Star Wars and Modernism

film by John Powers, 2010

 

In March of 2010, sculptor John Powers approached me to score a film he was working on. The film, titled Star Wars and Modernism: An Artist Commentary, consists of a split-screen presentation of the 1977 George Lucas film Star Wars: A New Hope alongside an expansive art-history lecture given by Powers, complete with slides that appear underneath the film as it unfolds. The lecture re-interprets (or deliberately misinterprets) the film Star Wars as a complex, intertextual, deeply metaphorical meditation on postwar modernism in art and architecture, the Nixon administration’s “modernist” tendencies, and Lucas’ Oedipal relationship with film director Stanley Kubrick. Equating protagonist Luke Skywalker with earth artist Robert Smithson, the “light-saber” weapon with the sculptures of Dan Flavin, and the “Death Star” with the disastrous Pruitt-Igoe housing project in St. Louis, Powers weaves a grand cinematic conspiracy theory that recasts George Lucas’ film not as pop-culture Joseph Campbell but as a deep political and artistic allegory about postwar America.

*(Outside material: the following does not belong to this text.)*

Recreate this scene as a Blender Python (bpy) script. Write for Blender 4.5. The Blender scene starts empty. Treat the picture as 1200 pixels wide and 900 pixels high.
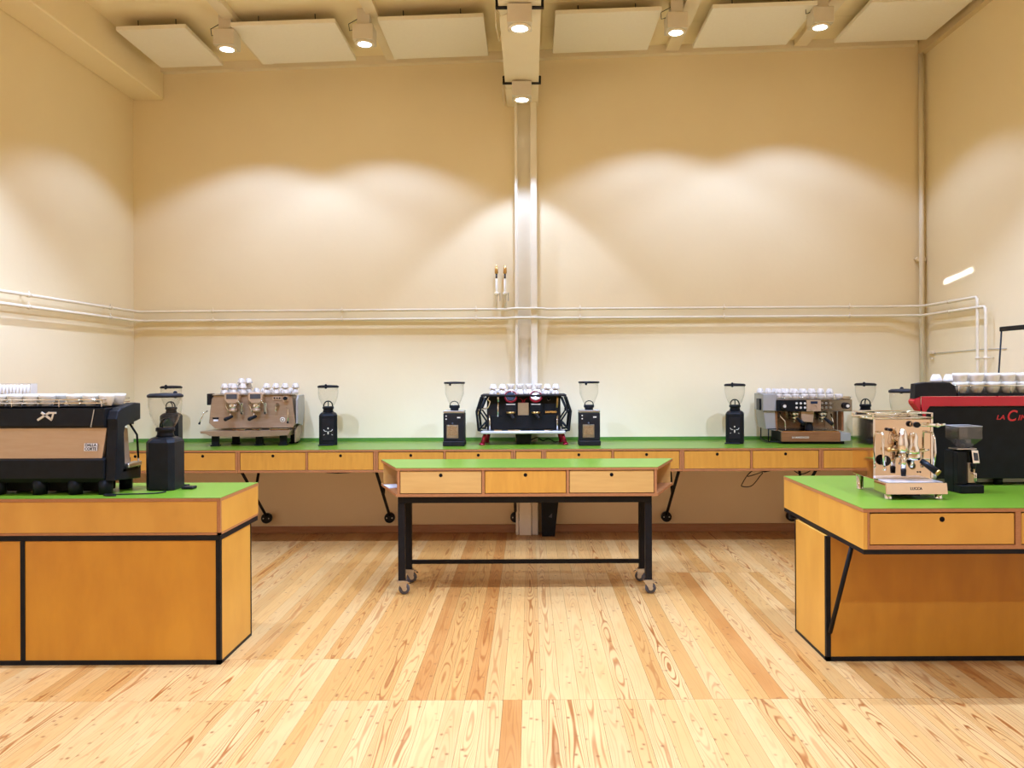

Dubbed “fan nonfiction” by Powers, I was asked to provide music that was equally oblique and conspiratorial as a fitting accompaniment to his voiceover. I created a score for a mixed ensemble of piano, Farfisa electric organ, ARP 2600 synthesizer, and marimba that used hidden Markov modeling to algorithmically hybridize the film’s orchestral score, written and conducted by John Williams, with the 1970’s keyboard works of American minimalist composer Philip Glass. The resulting music contains the neo-Romantic harmonies and leitmotif melodies of Williams re-orchestrated using the pulsating rhythms and contrary-motion dominated counterpoint and keyboard performance practice of Glass. The score is presented, like the artist commentary, as historical fiction: it imagines a long-lost musical collaboration between Williams and Glass when they were both students at the Juilliard School in the late 1950s.

The project was funded with a production grant from Hyperallergic, produced in collaboration with the Public School and the Philoctetes Center in New York.